In addition to this political struggle, cultural blemishes are also referenced in Study for Push/Pull: the wide face of a woman in the background of the upper portion is Lizzie Grubman, a celebrity publicist who became the source of controversy when she reversed her Mercedes SUV into a crowd in 2001. Once again the figure of the Sphinx is starkly juxtaposed, this time as an archetype of ancient civilization contrasting a contemporary symbol of celebrity culture and excess. Tansey establishes a dialectic between competing understandings of cultures; one archaic and revered, the other rooted in the short attention span and thirst for controversy that defines contemporary America. Tansey variously references Hans Holbein the Younger’s The Ambassadors in his skewed rendering of Grubman’s SUV which echoes the depiction of the skull in the former work, as well as the silhouette of Rodin's sculpture of the author Honoré de Balzac as a shadow under the bridge, further complicating the narrative of the painting.

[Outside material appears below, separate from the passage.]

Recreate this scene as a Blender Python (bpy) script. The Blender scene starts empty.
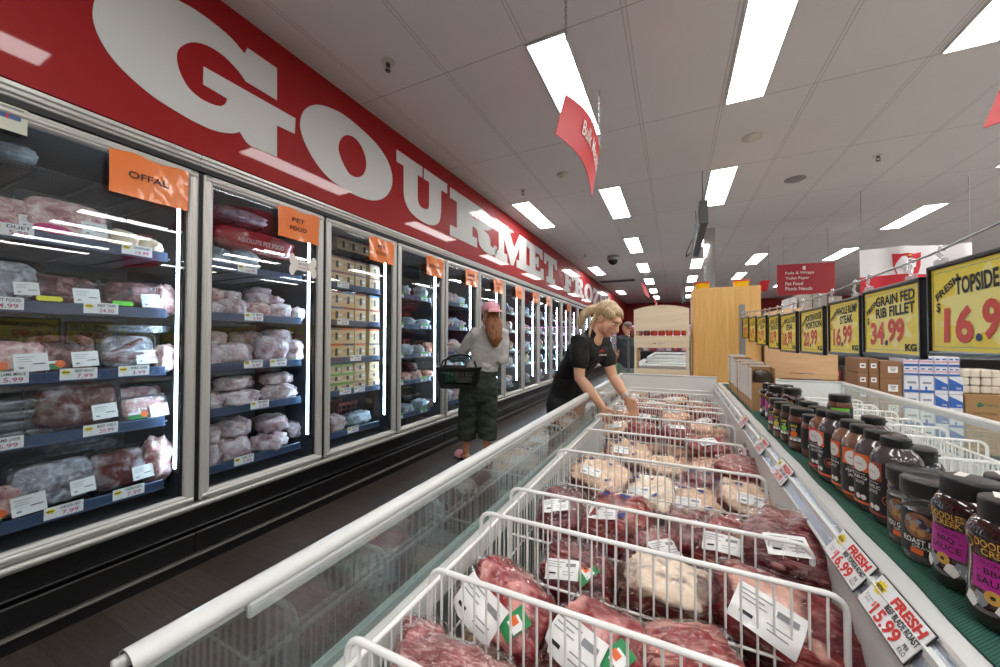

Underlying all of these references and hidden visual clues is the formal mastery of Tansey that marks him as one of the preeminent painters of our time. His compositional drama is formally underscored by the intense use of chiaroscuro and tonal gradations of shadowy azure blue. These striking visual elements create an overwhelming atmosphere that lends the work its striking immediacy. Evocative of the surrealist landscapes of Salvador Dalí and Giorgio de Chirico, who melted the space-time continuum by shattering perspective and confusing light and shadow, Tansey’s Study for Push/Pull harnesses a visual power that enraptures the eye and stimulates the mind through foreshortening and optical illusion.

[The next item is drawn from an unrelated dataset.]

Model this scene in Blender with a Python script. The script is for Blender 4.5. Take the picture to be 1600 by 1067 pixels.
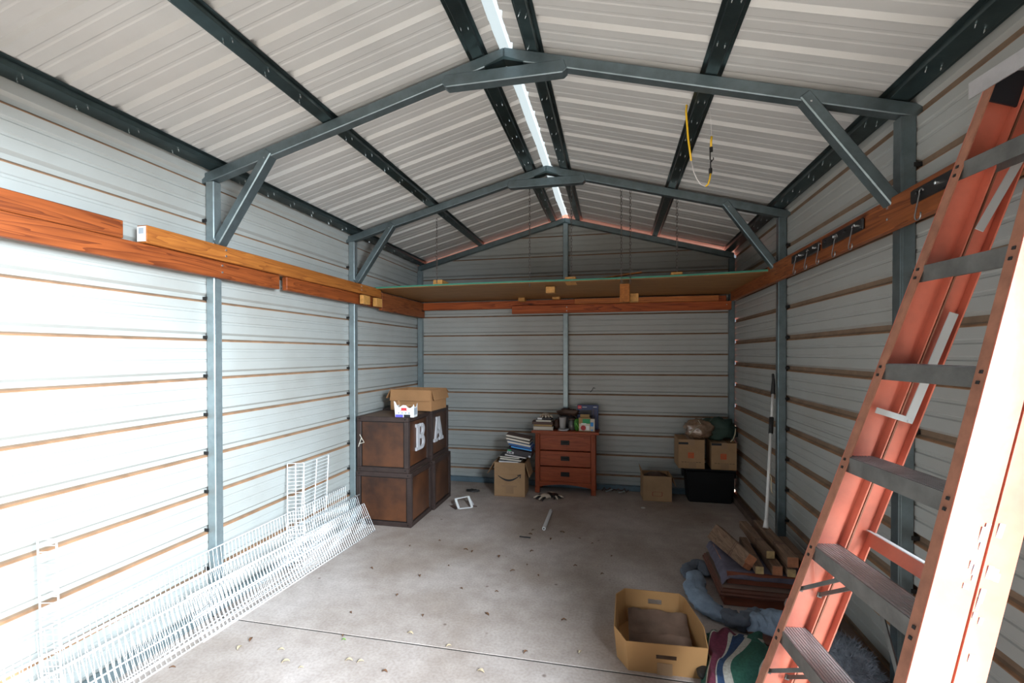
import bpy, bmesh, math, random
from mathutils import Vector, Matrix, noise
random.seed(7)
for o in list(bpy.data.objects): bpy.data.objects.remove(o)
SC = bpy.context.scene
COL = SC.collection
PI = math.pi

# ------------------------------------------------------------------ camera
F_PX, YAW, PITCH, ROLL = 732.5, 0.2129, -0.0097, 0.0014
CX, CZ, PPX, PPY = 0.546, 1.539, 0.6, 26.05
cam = bpy.data.cameras.new('camera')
cam.sensor_fit = 'HORIZONTAL'; cam.sensor_width = 36.0; cam.lens = F_PX*36/1600
cam.shift_x = -PPX/1600; cam.shift_y = PPY/1600; cam.clip_start = 0.02
cam_o = bpy.data.objects.new('camera', cam); COL.objects.link(cam_o)
cam_o.matrix_world = (Matrix.Translation((CX, 0, CZ)) @ Matrix.Rotation(YAW, 4, 'Z') @
                      Matrix.Rotation(PI/2+PITCH, 4, 'X') @ Matrix.Rotation(-ROLL, 4, 'Z'))
SC.camera = cam_o

# ------------------------------------------------------------------ light
SC.view_settings.view_transform = 'Standard'; SC.view_settings.look = 'None'
SC.view_settings.gamma = 1.0; SC.view_settings.use_curve_mapping = False
SC.view_settings.exposure = 0.0
w = bpy.data.worlds.new('sky'); SC.world = w; w.use_nodes = True
nt = w.node_tree; bg = nt.nodes['Background']
bg.inputs['Color'].default_value = (0.74, 0.87, 1.0, 1); bg.inputs['Strength'].default_value = 0.34
sun = bpy.data.lights.new('sun', 'SUN'); sun.energy = 10.0; sun.angle = math.radians(1.0); sun.color = (1, .94, .86)
sun_o = bpy.data.objects.new('sun', sun); COL.objects.link(sun_o)
SUN_DIR = Vector((-0.42, 0.30, -1.0)).normalized()      # the way the light travels
sun_o.rotation_euler = SUN_DIR.to_track_quat('-Z', 'Y').to_euler(); sun_o.location = (6, -6, 12)
ar = bpy.data.lights.new('daylight_from_open_front', 'AREA'); ar.shape = 'RECTANGLE'; ar.size = 2.2; ar.size_y = 2.2
ar.energy = 1750; ar.color = (0.82, 0.925, 1.0)
ar_o = bpy.data.objects.new('daylight_from_open_front', ar); COL.objects.link(ar_o)
ar_o.location = (3.6, -1.2, 2.75)
ar_o.rotation_euler = (Vector((-1.9, 2.2, 0.9))-ar_o.location).to_track_quat('-Z', 'Y').to_euler()

# ------------------------------------------------------------------ helpers
def ray(px, py):
    u = (px-800-PPX)/F_PX; v = (py-533.5-PPY)/F_PX
    c, s = math.cos(ROLL), math.sin(ROLL); u, v = c*u+s*v, -s*u+c*v
    c, s = math.cos(PITCH), math.sin(PITCH); fw = c+s*v; up = s-c*v
    c, s = math.cos(YAW), math.sin(YAW)
    return Vector((u*c-fw*s, u*s+fw*c, up))
def at(px, py, ax, val):
    """world point where a measured line of sight meets the plane axis=val"""
    d = ray(px, py); o = Vector((CX, 0, CZ)); i = 'xyz'.index(ax)
    return o+d*((val-o[i])/d[i])

class MB:
    def __init__(s): s.v = []; s.f = []; s.m = []
    def add(s, vs, fs, mi=0):
        b = len(s.v); s.v += [tuple(v) for v in vs]
        for f in fs: s.f.append([b+i for i in f]); s.m.append(mi)
        return s
    def box(s, x0, x1, y0, y1, z0, z1, mi=0):
        return s.add([(x0,y0,z0),(x1,y0,z0),(x1,y1,z0),(x0,y1,z0),(x0,y0,z1),(x1,y0,z1),(x1,y1,z1),(x0,y1,z1)],
                     [(3,2,1,0),(4,5,6,7),(0,1,5,4),(1,2,6,5),(2,3,7,6),(3,0,4,7)], mi)
    def obox(s, c, a, b, h, mi=0):
        c, a, b, h = map(Vector, (c, a, b, h))
        vs = [c-a-b-h, c+a-b-h, c+a+b-h, c-a+b-h, c-a-b+h, c+a-b+h, c+a+b+h, c-a+b+h]
        return s.add(vs, [(3,2,1,0),(4,5,6,7),(0,1,5,4),(1,2,6,5),(2,3,7,6),(3,0,4,7)], mi)
    def bar(s, p, q, w, h, up=(0,0,1), mi=0):
        p, q, up = Vector(p), Vector(q), Vector(up)
        d = (q-p); l = d.length; d = d/l
        a = d.cross(up).normalized(); b = a.cross(d).normalized()
        return s.obox((p+q)/2, d*l/2, a*w/2, b*h/2, mi)
    def prism(s, poly, origin, ex, ey, ez, mi=0):
        """poly in (ex,ey), extruded along ez"""
        o, ex, ey, ez = map(Vector, (origin, ex, ey, ez)); n = len(poly)
        lo = [o+ex*a+ey*b for a, b in poly]; hi = [p+ez for p in lo]
        fs = [tuple(reversed(range(n))), tuple(range(n, 2*n))]+[(i, (i+1) % n, n+(i+1) % n, n+i) for i in range(n)]
        return s.add(lo+hi, fs, mi)
    def tube(s, pts, r, n=8, mi=0, cap=True, closed=False):
        pts = [Vector(p) for p in pts]; N = len(pts)
        rs = r if isinstance(r, (list, tuple)) else [r]*N
        b = len(s.v); ref = None
        for i, p in enumerate(pts):
            if closed: t = pts[(i+1) % N]-pts[i-1]
            else: t = pts[min(i+1, N-1)]-pts[max(i-1, 0)]
            t.normalize()
            if ref is None:
                ref = Vector((0,0,1)) if abs(t.z) < .9 else Vector((1,0,0))
            a = t.cross(ref).normalized(); c = a.cross(t).normalized(); ref = c
            for k in range(n):
                an = 2*PI*k/n
                s.v.append(tuple(p+a*(rs[i]*math.cos(an))+c*(rs[i]*math.sin(an))))
        M = N if closed else N-1
        for i in range(M):
            j = (i+1) % N
            for k in range(n):
                s.f.append([b+i*n+k, b+i*n+(k+1) % n, b+j*n+(k+1) % n, b+j*n+k]); s.m.append(mi)
        if cap and not closed:
            s.f.append([b+k for k in reversed(range(n))]); s.m.append(mi)
            s.f.append([b+(N-1)*n+k for k in range(n)]); s.m.append(mi)
        return s
    def lathe(s, c, prof, n=16, mi=0):
        c = Vector(c); b = len(s.v); N = len(prof)
        for r, z in prof:
            for k in range(n):
                a = 2*PI*k/n; s.v.append((c.x+r*math.cos(a), c.y+r*math.sin(a), c.z+z))
        for i in range(N-1):
            for k in range(n):
                s.f.append([b+i*n+k, b+i*n+(k+1) % n, b+(i+1)*n+(k+1) % n, b+(i+1)*n+k]); s.m.append(mi)
        s.f.append([b+k for k in reversed(range(n))]); s.m.append(mi)
        s.f.append([b+(N-1)*n+k for k in range(n)]); s.m.append(mi)
        return s
    def mesh(s, name, mats, bevel=0, smooth=False, weld=False, normals=True):
        me = bpy.data.meshes.new(name); me.from_pydata(s.v, [], s.f)
        for m in (mats if isinstance(mats, (list, tuple)) else [mats]): me.materials.append(m)
        me.polygons.foreach_set('material_index', s.m)
        if bevel or weld or normals:
            bm = bmesh.new(); bm.from_mesh(me)
            if weld: bmesh.ops.remove_doubles(bm, verts=bm.verts, dist=1e-5)
            if normals: bmesh.ops.recalc_face_normals(bm, faces=bm.faces)
            if bevel:
                es = [e for e in bm.edges if len(e.link_faces) == 2 and e.calc_face_angle(0) > .5]
                bmesh.ops.bevel(bm, geom=es, offset=bevel, segments=1, affect='EDGES', clamp_overlap=True)
            bm.to_mesh(me); bm.free()
        if smooth: me.polygons.foreach_set('use_smooth', [True]*len(me.polygons))
        me.update(); return me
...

The artist’s method of painting is excruciatingly time sensitive. Beginning by applying a heavily gessoed ground to the surface, layer upon layer of paint is then successively added to build up a rich surface from which Tansey carves and swipes away paint with a variety of tools and implements. Working within the six-hour time frame before his paint dries and becomes unpliable, Tansey operates under formidable time constraints, akin to the technique of fresco-painting. Through his additive and reductive method, Tansey takes on the role of draughtsman, painter, and sculptor. His images thus emerge from the monochromatic abyss by means of a constant process of wiping and pulling pigment away in order to render the painstaking details that fill the vast expanse.